Canada is publishing regulatory changes expanding the scope of steel and aluminum products that have to be marked with their country of origin, harmonizing the list with U.S. requirements, according to a press release from the prime minister's office. The move comes amid other measures related to steel and aluminum, including more than $30 million in additional funding to the Canada Border Services Agency and Global Affairs Canada to bolster the country's efforts "to prevent transshipment and diversion of unfairly priced foreign steel and aluminum into the North American market," it said. The new funding, which will be set at $6.8 million annually for five years, will pay for more than 40 new officers to investigate trade complaints. This April 26 announcement follows one in March (see 1803270026) also designed to address America's concerns about illegally subsidized steel and aluminum imports, the subject of the Section 232 action.
Discussions of auto rules of origin are getting more specific as NAFTA talks continue, according to Canada's Foreign Minister Chrystia Freeland, who spoke to reporters outside the headquarters of the Office of the U.S. Trade Representative on April 25. "We are starting to get into a more detailed conversation, which is absolutely necessary, given the fiendish complexity of rules of origin for cars -- and I think it's a really good thing we're starting to dig into the details," she said. Some say that the U.S. has compromised very little on its higher rules-of-origin demands (see 1804230048), as U.S. Trade Representative Robert Lighthizer is not convinced by auto companies' complaints.

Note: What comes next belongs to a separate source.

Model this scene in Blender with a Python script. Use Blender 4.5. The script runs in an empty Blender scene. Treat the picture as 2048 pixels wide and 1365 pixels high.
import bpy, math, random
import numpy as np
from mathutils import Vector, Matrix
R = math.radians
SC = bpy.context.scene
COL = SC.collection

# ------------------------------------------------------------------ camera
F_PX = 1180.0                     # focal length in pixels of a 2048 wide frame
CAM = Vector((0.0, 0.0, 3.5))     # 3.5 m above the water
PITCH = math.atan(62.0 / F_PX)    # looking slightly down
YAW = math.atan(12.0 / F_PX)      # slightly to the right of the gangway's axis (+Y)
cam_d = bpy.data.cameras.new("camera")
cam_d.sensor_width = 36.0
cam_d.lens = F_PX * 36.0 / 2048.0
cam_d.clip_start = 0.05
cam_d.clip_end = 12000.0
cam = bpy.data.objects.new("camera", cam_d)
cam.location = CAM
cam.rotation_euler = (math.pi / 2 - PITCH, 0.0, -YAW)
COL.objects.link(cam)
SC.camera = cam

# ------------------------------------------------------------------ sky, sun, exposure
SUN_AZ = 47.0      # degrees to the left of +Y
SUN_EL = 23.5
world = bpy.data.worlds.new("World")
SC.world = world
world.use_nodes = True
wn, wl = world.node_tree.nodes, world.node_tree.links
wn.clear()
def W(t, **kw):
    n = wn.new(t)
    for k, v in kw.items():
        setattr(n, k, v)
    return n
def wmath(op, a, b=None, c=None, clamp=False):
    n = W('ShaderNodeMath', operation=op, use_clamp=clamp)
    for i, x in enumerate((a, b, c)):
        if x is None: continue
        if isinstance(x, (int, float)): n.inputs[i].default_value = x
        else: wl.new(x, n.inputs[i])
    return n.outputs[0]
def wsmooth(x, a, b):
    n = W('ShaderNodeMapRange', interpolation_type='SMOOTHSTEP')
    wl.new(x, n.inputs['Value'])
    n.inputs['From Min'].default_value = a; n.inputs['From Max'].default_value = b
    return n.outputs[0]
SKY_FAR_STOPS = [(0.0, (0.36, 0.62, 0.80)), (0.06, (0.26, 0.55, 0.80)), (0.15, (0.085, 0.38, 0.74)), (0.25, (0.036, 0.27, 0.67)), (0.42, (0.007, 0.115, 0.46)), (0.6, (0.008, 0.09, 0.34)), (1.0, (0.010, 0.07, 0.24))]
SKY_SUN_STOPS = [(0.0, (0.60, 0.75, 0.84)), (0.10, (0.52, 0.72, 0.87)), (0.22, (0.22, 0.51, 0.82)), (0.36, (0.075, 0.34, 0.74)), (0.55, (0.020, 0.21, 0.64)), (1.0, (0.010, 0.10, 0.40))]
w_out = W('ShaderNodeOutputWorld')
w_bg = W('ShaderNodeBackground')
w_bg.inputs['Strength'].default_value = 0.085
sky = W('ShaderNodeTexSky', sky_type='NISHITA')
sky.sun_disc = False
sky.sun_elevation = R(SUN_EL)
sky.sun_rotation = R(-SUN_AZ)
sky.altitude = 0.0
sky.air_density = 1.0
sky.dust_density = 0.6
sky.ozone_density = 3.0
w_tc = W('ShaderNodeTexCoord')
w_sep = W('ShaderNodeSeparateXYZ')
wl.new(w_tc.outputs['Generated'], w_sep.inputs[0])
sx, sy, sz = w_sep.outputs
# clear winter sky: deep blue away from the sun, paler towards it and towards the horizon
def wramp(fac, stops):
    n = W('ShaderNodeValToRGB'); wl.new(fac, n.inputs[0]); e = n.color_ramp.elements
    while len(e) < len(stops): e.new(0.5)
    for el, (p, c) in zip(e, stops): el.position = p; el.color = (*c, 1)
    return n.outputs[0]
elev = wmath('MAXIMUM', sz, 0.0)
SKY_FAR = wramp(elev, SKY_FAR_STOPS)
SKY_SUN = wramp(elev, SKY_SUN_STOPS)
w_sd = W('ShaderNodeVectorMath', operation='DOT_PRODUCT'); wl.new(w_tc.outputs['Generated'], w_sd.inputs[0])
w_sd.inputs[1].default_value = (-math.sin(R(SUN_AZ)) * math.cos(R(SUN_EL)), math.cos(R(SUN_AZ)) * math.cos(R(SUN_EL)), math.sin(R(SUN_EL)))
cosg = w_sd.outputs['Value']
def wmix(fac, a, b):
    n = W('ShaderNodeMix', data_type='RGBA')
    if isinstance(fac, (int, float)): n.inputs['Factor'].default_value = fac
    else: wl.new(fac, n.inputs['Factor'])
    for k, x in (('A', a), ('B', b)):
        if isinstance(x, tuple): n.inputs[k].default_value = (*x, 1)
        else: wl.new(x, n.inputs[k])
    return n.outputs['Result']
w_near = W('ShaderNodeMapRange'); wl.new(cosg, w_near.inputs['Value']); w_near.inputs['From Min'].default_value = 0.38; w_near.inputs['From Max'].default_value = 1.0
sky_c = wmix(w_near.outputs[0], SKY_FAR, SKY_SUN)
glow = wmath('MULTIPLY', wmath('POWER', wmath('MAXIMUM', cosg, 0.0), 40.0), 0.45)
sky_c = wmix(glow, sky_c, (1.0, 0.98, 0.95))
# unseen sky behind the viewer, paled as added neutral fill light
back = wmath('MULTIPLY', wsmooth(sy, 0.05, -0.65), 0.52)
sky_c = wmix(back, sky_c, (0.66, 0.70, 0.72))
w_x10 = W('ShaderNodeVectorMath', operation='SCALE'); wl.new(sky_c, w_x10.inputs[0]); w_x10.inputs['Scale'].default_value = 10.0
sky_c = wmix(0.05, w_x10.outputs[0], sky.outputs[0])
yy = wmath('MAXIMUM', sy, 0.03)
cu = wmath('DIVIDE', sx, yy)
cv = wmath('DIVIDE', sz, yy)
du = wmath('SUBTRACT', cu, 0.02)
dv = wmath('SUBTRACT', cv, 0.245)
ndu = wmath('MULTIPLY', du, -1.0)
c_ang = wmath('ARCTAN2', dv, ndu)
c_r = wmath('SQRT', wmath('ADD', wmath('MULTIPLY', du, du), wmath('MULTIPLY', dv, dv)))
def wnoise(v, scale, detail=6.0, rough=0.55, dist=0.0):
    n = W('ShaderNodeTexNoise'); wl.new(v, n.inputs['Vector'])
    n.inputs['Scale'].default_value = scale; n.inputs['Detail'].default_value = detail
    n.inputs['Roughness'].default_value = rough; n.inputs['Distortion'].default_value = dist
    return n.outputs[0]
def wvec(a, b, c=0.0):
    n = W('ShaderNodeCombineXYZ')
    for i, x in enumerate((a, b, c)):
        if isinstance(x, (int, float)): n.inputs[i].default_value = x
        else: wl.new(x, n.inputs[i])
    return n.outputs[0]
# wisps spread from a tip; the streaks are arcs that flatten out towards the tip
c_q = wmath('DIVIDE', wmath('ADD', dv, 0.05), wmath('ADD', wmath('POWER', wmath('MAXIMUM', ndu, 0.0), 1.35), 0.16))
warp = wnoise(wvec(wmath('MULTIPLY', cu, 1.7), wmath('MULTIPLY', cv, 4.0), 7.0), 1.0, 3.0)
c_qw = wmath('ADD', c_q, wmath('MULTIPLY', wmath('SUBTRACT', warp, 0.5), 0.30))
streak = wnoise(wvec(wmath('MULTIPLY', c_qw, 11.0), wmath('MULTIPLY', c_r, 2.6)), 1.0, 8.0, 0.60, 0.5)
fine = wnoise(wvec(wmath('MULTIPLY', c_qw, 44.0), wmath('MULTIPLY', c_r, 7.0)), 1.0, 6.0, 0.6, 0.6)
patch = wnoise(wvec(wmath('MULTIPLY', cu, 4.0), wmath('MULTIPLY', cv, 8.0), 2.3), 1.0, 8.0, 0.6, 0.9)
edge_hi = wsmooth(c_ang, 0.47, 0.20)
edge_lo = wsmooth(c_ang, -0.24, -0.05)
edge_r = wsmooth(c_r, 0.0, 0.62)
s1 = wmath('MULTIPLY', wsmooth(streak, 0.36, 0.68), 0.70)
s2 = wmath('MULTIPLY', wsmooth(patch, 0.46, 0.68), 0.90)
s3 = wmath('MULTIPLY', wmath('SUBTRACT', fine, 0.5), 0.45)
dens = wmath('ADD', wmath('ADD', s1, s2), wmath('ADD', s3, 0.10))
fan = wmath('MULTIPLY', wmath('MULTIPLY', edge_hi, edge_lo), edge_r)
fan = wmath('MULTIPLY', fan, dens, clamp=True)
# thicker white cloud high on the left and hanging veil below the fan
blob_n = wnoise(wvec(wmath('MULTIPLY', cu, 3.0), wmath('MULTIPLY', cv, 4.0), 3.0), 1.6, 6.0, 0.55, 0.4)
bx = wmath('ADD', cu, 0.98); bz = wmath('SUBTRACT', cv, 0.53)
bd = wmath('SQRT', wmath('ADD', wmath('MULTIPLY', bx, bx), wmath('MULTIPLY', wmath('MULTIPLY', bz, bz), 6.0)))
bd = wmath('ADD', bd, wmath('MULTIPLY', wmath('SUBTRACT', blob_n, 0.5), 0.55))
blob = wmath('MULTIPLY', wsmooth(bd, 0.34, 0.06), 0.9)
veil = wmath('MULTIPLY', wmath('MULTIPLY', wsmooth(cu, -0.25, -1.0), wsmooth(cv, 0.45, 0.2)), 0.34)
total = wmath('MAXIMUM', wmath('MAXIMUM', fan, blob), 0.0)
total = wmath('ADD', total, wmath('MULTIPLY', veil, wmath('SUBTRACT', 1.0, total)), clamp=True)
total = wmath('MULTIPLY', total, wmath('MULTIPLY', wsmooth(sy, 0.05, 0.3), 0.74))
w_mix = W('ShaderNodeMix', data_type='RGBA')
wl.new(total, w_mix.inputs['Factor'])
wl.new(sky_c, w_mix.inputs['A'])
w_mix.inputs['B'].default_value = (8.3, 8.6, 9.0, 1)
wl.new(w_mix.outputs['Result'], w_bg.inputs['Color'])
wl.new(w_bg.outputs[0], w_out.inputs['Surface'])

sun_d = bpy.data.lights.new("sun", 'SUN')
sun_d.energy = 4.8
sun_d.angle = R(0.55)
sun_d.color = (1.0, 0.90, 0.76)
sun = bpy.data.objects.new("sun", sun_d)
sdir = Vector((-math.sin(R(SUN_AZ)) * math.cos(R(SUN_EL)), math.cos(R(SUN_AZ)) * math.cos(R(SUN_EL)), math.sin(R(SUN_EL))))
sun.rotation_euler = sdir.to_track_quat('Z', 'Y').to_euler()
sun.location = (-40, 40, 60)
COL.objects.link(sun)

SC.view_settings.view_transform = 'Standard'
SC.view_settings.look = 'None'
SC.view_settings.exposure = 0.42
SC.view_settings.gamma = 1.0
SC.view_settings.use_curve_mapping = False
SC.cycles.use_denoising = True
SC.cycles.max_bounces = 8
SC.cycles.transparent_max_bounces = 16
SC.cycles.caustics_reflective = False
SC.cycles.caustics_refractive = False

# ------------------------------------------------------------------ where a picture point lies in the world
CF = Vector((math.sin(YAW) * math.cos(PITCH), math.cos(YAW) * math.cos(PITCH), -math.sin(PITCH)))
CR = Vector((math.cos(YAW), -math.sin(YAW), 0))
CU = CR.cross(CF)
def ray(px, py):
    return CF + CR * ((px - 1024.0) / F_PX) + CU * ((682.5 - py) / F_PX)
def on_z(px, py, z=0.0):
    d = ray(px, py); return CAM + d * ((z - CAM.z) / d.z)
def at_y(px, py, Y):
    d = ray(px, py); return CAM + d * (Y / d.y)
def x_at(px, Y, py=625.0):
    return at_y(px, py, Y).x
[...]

Stakeholders continue to ask for additional and enhanced ACE capabilities, and the agency is working on system enhancements to enable de minimis functionality, CBP Commissioner Kevin McAleenan told the House Homeland Security Committee Subcommittee on Border and Maritime Security in his prepared opening statement. Creating de minimis functionality "will provide CBP access to previously unavailable admissibility data for low value shipments, resulting in improved cargo processing and use of enforcement resources," he said.